I stopped by Jay Nelson‘s house in San Francisco Wednesday on my way to Santa Cruz (to check out the sliding doors on his shop — for the sliding doors I’m about to build on my curved-roof shed), and this was parked out in front. The body is made of wood, and there’s a copper roof which lifts up.

The vehicle is a Subaru Brat (which, in Subaru-ese) stands for  “Bi-drive Recreational All-terrain Transporter.” 4-wheel drive.

According to Autoweek:

“The BRAT came with one engine at launch, a 1.6-liter flat four mated to either a four-speed manual or three-speed automatic transmission.

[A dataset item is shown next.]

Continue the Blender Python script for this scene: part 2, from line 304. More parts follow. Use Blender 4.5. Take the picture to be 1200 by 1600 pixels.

Two trim levels were offered, DL and GL. The GL had four headlights, the the DL had two. In 1981 displacement was raised to 1.8 liters while power grew from 67 hp to a whopping 73. In 1983 an optional turbo engine was offered with 93 angry Japanese ponies. Early models had a single-range transfer case; later models came with a dual-range unit. The strange Subaru Baja eventually came to continue the legacy, but only 30,000 were sold in the four years (2003-2006) it was produced.”

We are doing a new book, Hit the Road, Jack: Adventure Rigs, and Jay’s unique vehicles will be featured, along with those of Mike Basich and other creative builders.